Il terzo impegno riguarda il livello culturale per neutralizzare la pressante campagna massmediatica che sta midificando nella coscienza del popolo italiano un’azione negativa, in atto neutro o anche positivo essendosi formata, come ricordava Benedetto XVI al Movimento per la vita, «una mentalità di progressivo svilimento del valore della vita. Da quando in Italia fu legalizzato l’aborto ne è derivato un minor rispetto per la persona umana, valore che sta alla base di ogni convivenza, al di là della fede professata» (12 maggio 2008).
Alcune false convinzioni da modificare.
– Il non chiamare con nomi appropriati gli atti di violenza. Ammoniva san Giovanni Paolo II, riferendosi all’aborto, nel Messaggio della XIII° Giornata Mondiale per la Pace: «Bisogna chiamare l’omicidio con il suo nome: l’omicidio è omicidio». Il termine, aborto, sta scomparendo sostituito dall’espressione «interruzione volontaria della gravidanza». Osserva il moralista L. Ciccone: «E’ una sostituzione tutt’altro che innocente, una maniera elegante per creare una cortina fumogena attorno alla tragica realtà in questione. Interruzione è un termine per nulla drammatico, si interrompe una conversazione, una trasmissione televisiva, per riprenderla poco dopo, e il carattere omicida dell’azione si dissolve dietro un termine pacifico ed innocente» (La vita umana, Ares 2000, 102).
– Molti italiani, il 17 maggio 1981, affermarono: «L’aborto è un fatto di coscienza: io non lo farei mai, ma devo rispettare la libertà altrui». Dichiarazione viziosa, perché l’aborto non riguarda unicamente la coscienza della donna ma il diritto alla vita di un altro essere umano di cui siamo responsabili, essendo ogni uomo «il guardiano di suo fratello, perché Dio affida l’uomo all’uomo» (Evangelium vitae, 19).
– Chiesa e Stato. Per la mentalità comune, è legittimo che la Chiesa condanni l’aborto, ma lo Stato laico ha l’obbligo di legalizzarlo. L’errore del ragionamento sta nel fatto che l’aborto non è unicamente un peccato, ma un atto omicida. E nessuna società civile può legalizzare l’omicidio di Stato. L’articolo 2 della Costituzione Italiana, dichiara: «La Repubblica riconosce e garantisce i diritti inviolabili dell’uomo, sia come singolo sia nelle formazioni sociali…».
– La legalizzazione dell’aborto ha sconfitto l’aborto clandestino.
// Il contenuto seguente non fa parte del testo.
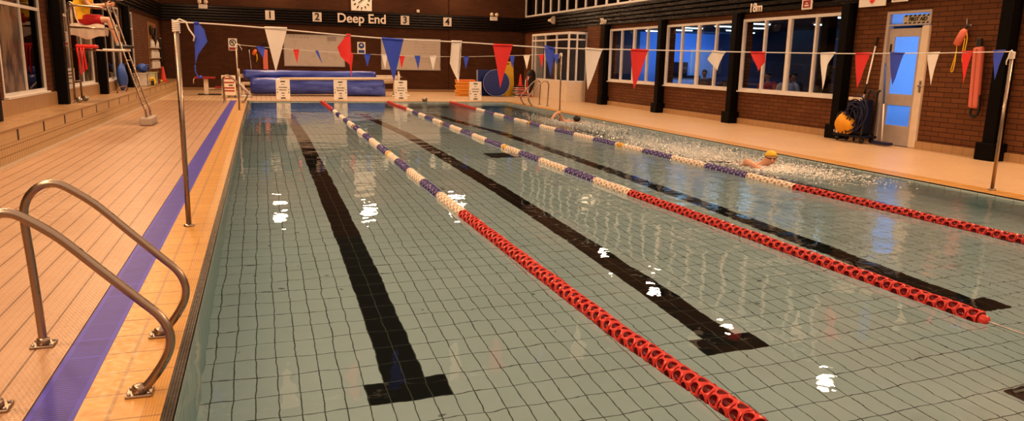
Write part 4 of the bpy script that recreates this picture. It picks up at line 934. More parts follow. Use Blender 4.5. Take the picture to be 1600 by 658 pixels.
MB().tube(smooth_path([(XR - .12, 10.37, 2.24), (XR - .1, 10.31, 2.1), (XR - .1, 10.32, 1.86), (XR - .1, 10.34, 1.66), (XR - .1, 10.36, 1.86), (XR - .1, 10.35, 2.08)]), .011, 6).build('cord', 'yellow', t)
MB().tube(smooth_path([R_ @ Vector((0, 0, -.14)), (XR - .1, 10.49, 1.84), (XR - .1, 10.53, 1.62), (XR - .1, 10.55, 1.50), (XR - .1, 10.51, 1.50), (XR - .1, 10.49, 1.68), (XR - .1, 10.50, 1.84)]), .011, 6).build('cord', 'yellow', t)
t = thing('rescue_tube', 'long pink rescue tube leaning beside the black column', 'rescue tube', (XR - .12, 9.97, .8)); R_ = Matrix.Translation((XR - .13, 9.985, 1.39)) @ RX(-.06)
MB().box(-.055, .055, -.098, .098, -.53, .54, mat=R_, bev=.05).build('foam_tube', 'tube_pink', t); MB().box(-.06, -.052, -.012, .012, -.5, .5, mat=R_).build('groove', plain('tube_groove', (.5, .13, .09), .5), t)
MB().box(-.03, .03, -.05, .05, .52, .68, mat=R_, bev=.02).build('top_strap', 'ink', t); MB().tube(smooth_path([R_ @ Vector(q) for q in ((0, .05, -.52), (0, .06, -.64), (0, -.02, -.68), (0, -.09, -.6), (.0, -.1, -.46), (0, -.085, -.3))]), .022, 8).build('bottom_strap', 'ink', t)
# leaning pole, broom, cleaning trolley
t = thing('telescopic_pole', 'white and black pole leaning on the bricks left of the door', 'pole', (12.38, 12.6, 0)); MB().tube([(12.30, 12.66, .0), (12.42, 12.45, 2.14)], .017, 10).build('shaft', 'sign_white', t)
for a, b in ((.0, .30), (.46, .56), (.92, 1.0)): p = Vector((12.30, 12.66, 0)); q = Vector((12.42, 12.45, 2.14)); MB().tube([p.lerp(q, a), p.lerp(q, b)], .021, 10).build('grip', 'ink', t)
t = thing('push_broom', 'broom with blue handle leaning against the door frame', 'broom', (12.3, 11.75, 0)); MB().tube([(12.18, 11.78, .08), (12.26, 11.92, .82)], .015, 8).build('lower_shaft', 'sign_white', t); MB().tube([(12.26, 11.92, .82), (12.36, 12.10, 1.62)], .016, 8).build('blue_handle', plain('blue_handle', (.05, .12, .35), .4), t); MB().box(12.1, 12.24, 11.55, 11.98, .02, .075, bev=.01).build('brush_head', 'hose_blue', t)
def trolley():
    t = thing('cleaning_trolley', 'dark wheeled trolley piled with navy hose and a yellow cover', 'trolley', (12.05, 12.4, 0))
    x0, x1, y0, y1 = 11.95, 12.28, 12.02, 12.9
    MB().box(x0, x1, y0, y1, .11, .16, bev=.01).build('base', 'navy', t)
    for x in (x0 + .04, x1 - .04):
        for y in (y0 + .1, y1 - .1): MB().lathe([(.05, -.02), (.055, 0), (.05, .02)], (x, y, .06), 'x', 14).build('wheel', 'ink', t)
    MB().tube(smooth_path([(x0 + .02, 12.12, .15), (x0 + .02, 12.1, .7), (x0 + .05, 12.08, 1.0), (x0 + .05, 12.02, 1.08), (x0 + .05, 11.95, 1.05), (x0 + .05, 11.93, .95)]), .022, 8).build('push_handle', 'ink', t)
    MB().tube(smooth_path([(x1 - .02, 12.12, .15), (x1 - .02, 12.1, .7), (x1 - .05, 12.08, 1.0), (x1 - .05, 12.02, 1.08)]), .022, 8).build('push_handle', 'ink', t)
    mb = MB(); mb.box(x0 + .03, x1 - .03, 12.16, 12.62, .16, .9, bev=.04); mb.build('body', 'navy', t)
    MB().box(x0 - .01, x0 + .03, 12.2, 12.55, .86, .93, bev=.01).build('top_tray', 'cream', t)
    mb = MB(); random.seed(11)
    for k in range(9):
        yy = 12.36 + random.uniform(-.1, .1); zz = .52 + random.uniform(-.08, .12); r = random.uniform(.18, .33); xx = x0 - .015 * (k % 4)
        pts = [(xx + .02 * math.sin(3 * a + k), yy + r * .8 * math.cos(a), zz + r * 1.05 * math.sin(a)) for a in [2 * PI * i / 26 for i in range(26)]]
        mb.tube(pts, .013, 6, closed=True)
    mb.build('hose_coil', 'hose_blue', t)
    MB().ball((x0 + .04, 12.58, .36), .19, .30, .21, fn=lambda q: Vector((q.x * (1 + .15 * math.sin(q.y * 20)), q.y, q.z * (1 + .25 * math.sin(q.y * 14 + 1) * (q.z > 0))))).build('yellow_cover', 'tarp_yellow', t)
    MB().box(x0 - .02, x1 - .05, 12.45, 12.88, .16, .24, bev=.03).build('folded_cloth', 'cream', t)
    mb = MB()
    for k in range(4): y = 12.44 + k * .11; mb.tube(smooth_path([(x0 - .07, y, .17), (x0 - .085, y + .05 * (-1) ** k, .36), (x0 - .04, y + .1 * (-1) ** k, .56), (x0 + .05, y, .62)]), .011, 6)
    mb.build('bungee_cord', 'ink', t)
trolley()

# ------------------------------------------------------------------ lifeguard chair
def guard_chair():
    t = thing('lifeguard_chair', 'tall steel lifeguard chair straddling the tiled plinth', 'chair', (-2.5, 17.65, 0))
    ya, yb_ = 17.32, 17.95
    for y in (ya, yb_):
        MB().tube([(-3.2, y, .53), (-3.19, y, 2.30), (-3.14, y, 2.38), (-3.05, y, 2.40), (-2.6, y, 2.38), (-2.48, y, 2.33)], .019, 10).build('post', 'steel', t)
        MB().tube(smooth_path([(-2.50, y, 2.48), (-2.47, y, 2.36), (-2.30, y, 1.70), (-2.12, y, 1.02), (-1.97, y, .48), (-1.92, y, .33), (-1.905, y, .15)]), .021, 12).build('ladder_rail', 'steel', t)
        MB().tube([(-3.19, y, 1.54), (-2.24, y, 1.52)], .017, 10).build('side_bar', 'steel', t)
        MB().tube([(-3.19, y, 1.98), (-2.36, y, 1.96)], .015, 10).build('seat_bar', 'steel', t)
    for z in (.5, .78, 1.06, 1.34):
        x = -1.975 - (z - .5) * .285; MB().tube([(x, ya, z), (x, yb_, z)], .014, 8).build('rung', 'steel', t)
    for x, z in ((-3.19, 1.54), (-3.2, .9), (-3.19, 2.0)): MB().tube([(x, ya, z), (x, yb_, z)], .015, 8).build('cross_bar', 'steel', t)
    MB().box(-2.62, -2.20, ya - .03, yb_ + .03, 1.52, 1.565, bev=.01).build('foot_plate', 'sign_white', t)
    MB().box(-2.03, -1.79, ya - .12, yb_ + .12, 0, .17, bev=.035).build('base_block', 'concrete', t)
    for y in (ya, yb_):
        MB().lathe([(.055, -.018), (.06, 0), (.055, .018)], (-3.13, y, .531), 'y', 16).build('castor', 'grey_metal', t)
        MB().lathe([(.05, 0), (.05, .012)], (-3.2, y, .47), 'z', 14).build('foot_disc', 'grey_metal', t); MB().tube([(-3.2, y, .48), (-3.2, y, .54)], .018, 8).build('foot_stem', 'steel', t)
    MB().box(-3.12, -2.58, ya + .06, yb_ - .06, 1.965, 2.0, bev=.015).build('seat', 'towel', t); MB().box(-3.17, -3.12, ya + .06, yb_ - .06, 2.0, 2.45, bev=.02).build('backrest', 'towel', t)
    # rescue tube and towel that lie on it
    r = thing('rescue_tube', 'flat red rescue float with straps lying on the chair platform', 'rescue tube', (-2.95, 17.5, 1.55)); MB().box(-3.1, -2.74, ya - .08, ya + .32, 1.565, 1.64, bev=.025).build('float', 'red', r)
    for x, l in ((-3.06, .52), (-3.0, .47), (-2.95, .42)): MB().tube(smooth_path([(x, ya - .05, 1.58), (x, ya - .1, 1.5), (x + .015, ya - .09, 1.3), (x + .025, ya - .085, 1.56 - l)]), .02, 6).build('strap', 'red', r)
    tw = thing('towel', 'pale towel draped over the back and seat of the lifeguard chair', 'towel', (-3.1, 17.3, 2.0))
    v = []; n = 14
    prof = [(-3.24, 2.05), (-3.235, 2.25), (-3.20, 2.45), (-3.15, 2.475), (-3.09, 2.42), (-3.07, 2.2), (-3.03, 2.06), (-2.9, 2.022), (-2.72, 2.02), (-2.60, 1.99), (-2.585, 1.92), (-2.6, 1.86)]
    for i in range(n):
        y = ya + .04 + (yb_ - ya - .08) * i / (n - 1)
        for j, (x, z) in enumerate(prof): v.append((x + .008 * math.sin(i * 1.7 + j), y, z + .008 * math.sin(i * 1.1 + j * 2) - (.05 if j in (0, 11) and i % 3 == 0 else 0)))
    m = len(prof); MB().add(v, [(i * m + j, (i + 1) * m + j, (i + 1) * m + j + 1, i * m + j + 1) for i in range(n - 1) for j in range(m - 1)], 0, True).build('cloth', 'towel', tw)
    v = []; pr = [(0, 2.04), (-.03, 1.98), (-.04, 1.9), (-.02, 1.82)]
    for i in range(12):
        x = -3.18 + .62 * i / 11
        for y, z in pr: v.append((x, ya + .05 + y + .012 * math.sin(i * 1.9), z + .02 * math.sin(i * .9) - .06 * math.sin(PI * i / 11) * (z < 1.9)))
    MB().add(v, [(i * 4 + j, (i + 1) * 4 + j, (i + 1) * 4 + j + 1, i * 4 + j + 1) for i in range(11) for j in range(3)], 0, True).build('hanging_fold', 'towel', tw)
guard_chair()

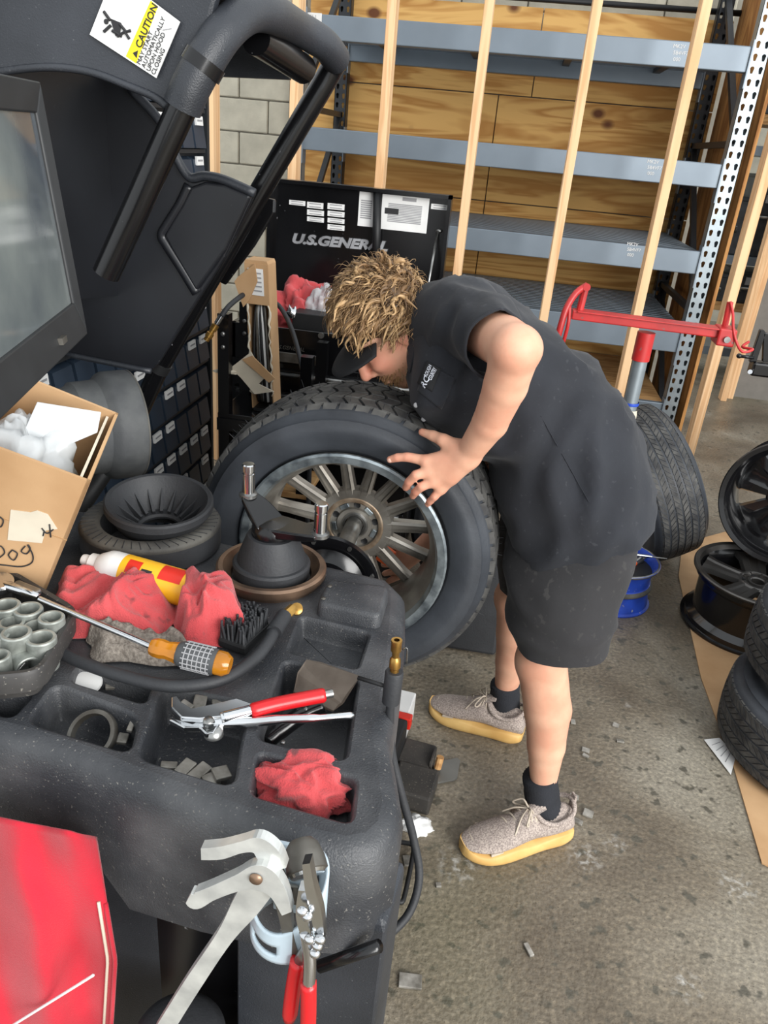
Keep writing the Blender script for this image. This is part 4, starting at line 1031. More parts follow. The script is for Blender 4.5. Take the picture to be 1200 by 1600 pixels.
# ------------------------------------------------------------------ the worker
person = thing('person', (0.24, 1.72, 0), 'person in black work shirt, shorts and beige sneakers bending over the mounted wheel', 'person')
V = lambda p: np.array(p, float)
S = SDF()
hipL, kneeL, ankL = aty(900, 835, 1.63), aty(846, 1030, 1.575), aty(848, 1232, 1.56)
hipR, kneeR, ankR = aty(866, 805, 1.83), aty(806, 930, 1.92), aty(788, 1085, 1.955)
pel = aty(905, 770, 1.73); che = aty(745, 545, 1.73); nek = aty(668, 515, 1.72)
S.cone(pel, che, 0.105, 0.105, 0.05, 1.2); S.cone(che, nek, 0.09, 0.06, 0.05, 1.2)
for h, k, a, kr, cv in ((hipL, kneeL, ankL, 0.060, 1), (hipR, kneeR, ankR, 0.054, 1)):
    S.cone(pel, h, 0.10, 0.085, 0.05); S.cone(h, k, 0.085, kr, 0.03)
    bk = Vector((0.014, 0, 0)); c1 = k.lerp(a, 0.36) + bk; c2 = k.lerp(a, 0.64) + bk * 0.7
    S.cone(k, c1, kr, 0.0575, 0.008); S.cone(c1, c2, 0.0575, 0.047, 0.008); S.cone(c2, a, 0.047, 0.031, 0.008)
    S.ell(k + Vector((-0.014, -0.004, -0.01)), (0.046, 0.046, 0.055), k=0.012)
    S.cone(a, a + Vector((-0.005, 0, -0.06)), 0.031, 0.030, 0.02)
# near arm
shL = aty(742, 505, 1.60); elL = aty(806, 546, 1.37); wrL = aty(731, 711, 1.487)
S.cone(che, shL, 0.08, 0.062, 0.04); S.cone(shL, elL, 0.056, 0.045, 0.008)
S.cone(elL, elL + Vector((0.010, 0.0, 0.003)), 0.042, 0.036, 0.008)
f1 = aty(790, 602, 1.405); f2 = aty(766, 660, 1.445)
S.cone(elL, f1, 0.044, 0.0405, 0.006); S.cone(f1, f2, 0.0405, 0.0345, 0.006); S.cone(f2, wrL, 0.0345, 0.0265, 0.006)
# near hand: palm slab, four fingers and thumb closing on the tyre
Hn = {}
def hp3(px, py, y): return aty(px, py, y)
wr = wrL
kn = [hp3(666, 720, 1.497), hp3(671, 737, 1.490), hp3(678, 752, 1.490), hp3(689, 763, 1.497)]
pipj = [hp3(637, 714, 1.503), hp3(650, 742, 1.483), hp3(659, 760, 1.483), hp3(679, 776, 1.491)]
dipj = [hp3(621, 715, 1.508), hp3(639, 753, 1.492), hp3(650, 768, 1.492), hp3(672, 783, 1.500)]
tip = [hp3(609, 718, 1.514), hp3(634, 762, 1.506), hp3(645, 775, 1.506), hp3(668, 788, 1.511)]
rad = [(0.0112, 0.0102, 0.0093, 0.0083), (0.0114, 0.0104, 0.0095, 0.0085), (0.0108, 0.0100, 0.0090, 0.0080), (0.0098, 0.0088, 0.0080, 0.0072)]
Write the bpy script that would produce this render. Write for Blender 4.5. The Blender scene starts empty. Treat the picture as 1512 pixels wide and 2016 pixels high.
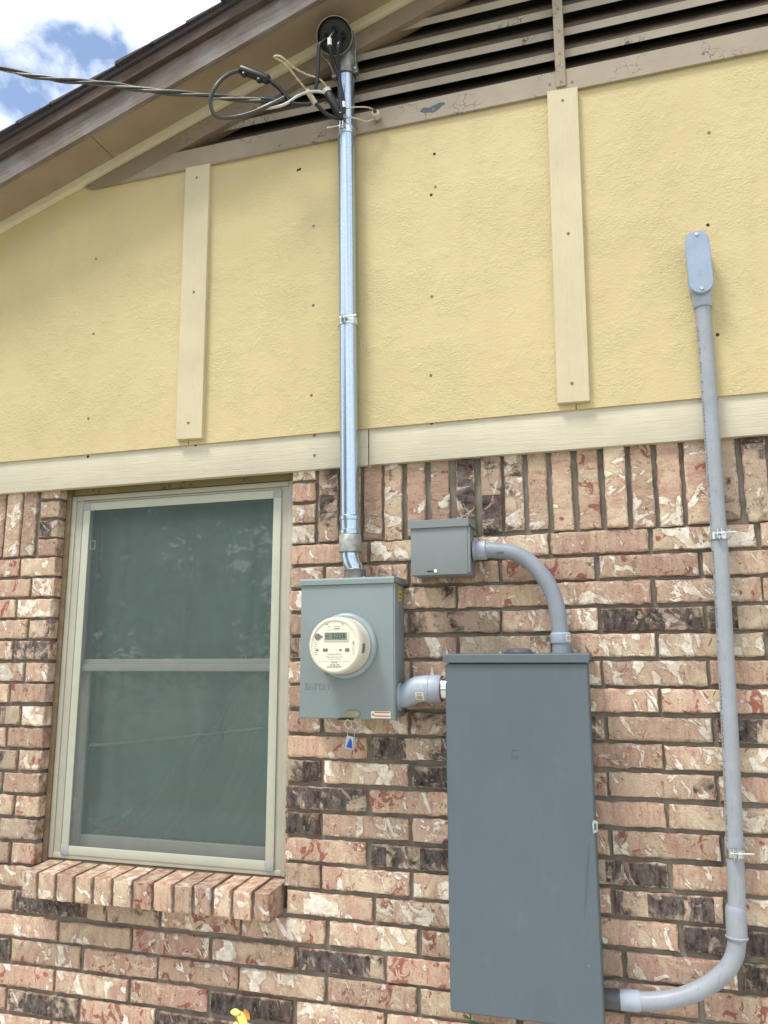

Espressione falsa e non dimostrabile come già affermato in precedenza.
Con l’impegno di tutti, non abrogheremo la legge ma consentiremo a tanti bambini di nascere. Considerando il miliardo di «mai nati e mai amati», e il loro silenzioso grido di dolore, tutti dobbiamo agire affinché diminuisca il lamento di Rachele, che «piange i suoi figli e non vuole essere consolata, perché non sono più» (Mt. 2,18). L’atteggiamento spirituale ed umano lo suggerisce la beata madre Teresa di Calcutta: «Se sentite che qualche donna non vuole tenere il suo bambino e desidera abortire, cercate di convincerla a portarmi quel bambino. Io lo amerò, vedendo in lui il segno dell’amore di Dio».